--- start ---

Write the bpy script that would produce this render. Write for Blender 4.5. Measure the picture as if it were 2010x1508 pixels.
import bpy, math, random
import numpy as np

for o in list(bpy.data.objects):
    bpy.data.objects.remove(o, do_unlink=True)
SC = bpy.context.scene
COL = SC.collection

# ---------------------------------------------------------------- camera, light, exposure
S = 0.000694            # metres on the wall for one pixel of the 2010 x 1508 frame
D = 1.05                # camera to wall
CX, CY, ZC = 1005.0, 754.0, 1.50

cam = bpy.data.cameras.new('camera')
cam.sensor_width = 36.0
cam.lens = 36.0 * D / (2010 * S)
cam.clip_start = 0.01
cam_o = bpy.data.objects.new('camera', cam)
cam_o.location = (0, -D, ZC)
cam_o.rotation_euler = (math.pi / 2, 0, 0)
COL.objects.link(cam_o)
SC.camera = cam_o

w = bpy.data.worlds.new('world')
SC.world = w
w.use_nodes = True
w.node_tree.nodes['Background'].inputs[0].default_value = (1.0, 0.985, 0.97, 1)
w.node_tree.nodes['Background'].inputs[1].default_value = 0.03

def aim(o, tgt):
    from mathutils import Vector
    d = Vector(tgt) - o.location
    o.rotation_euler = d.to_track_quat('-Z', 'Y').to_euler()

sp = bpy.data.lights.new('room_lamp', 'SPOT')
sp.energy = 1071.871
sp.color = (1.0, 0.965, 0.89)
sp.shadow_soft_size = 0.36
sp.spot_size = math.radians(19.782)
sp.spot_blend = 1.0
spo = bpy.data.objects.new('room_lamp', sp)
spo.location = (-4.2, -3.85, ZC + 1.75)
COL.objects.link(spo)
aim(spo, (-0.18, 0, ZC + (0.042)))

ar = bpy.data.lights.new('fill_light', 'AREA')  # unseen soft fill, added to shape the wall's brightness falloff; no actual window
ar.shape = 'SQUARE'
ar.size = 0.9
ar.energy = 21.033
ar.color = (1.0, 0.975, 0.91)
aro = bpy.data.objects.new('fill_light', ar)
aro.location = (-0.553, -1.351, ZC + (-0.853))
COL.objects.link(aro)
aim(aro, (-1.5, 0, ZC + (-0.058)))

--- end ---

WHAT YOU SHOULD DO » Write down again the exact lines running from the beginning of the data to the line containing "COL = SC.collection", with both ends included.

COMPLETE ANSWER »
Write the bpy script that would produce this render. Write for Blender 4.5. Measure the picture as if it were 2010x1508 pixels.
import bpy, math, random
import numpy as np

for o in list(bpy.data.objects):
    bpy.data.objects.remove(o, do_unlink=True)
SC = bpy.context.scene
COL = SC.collection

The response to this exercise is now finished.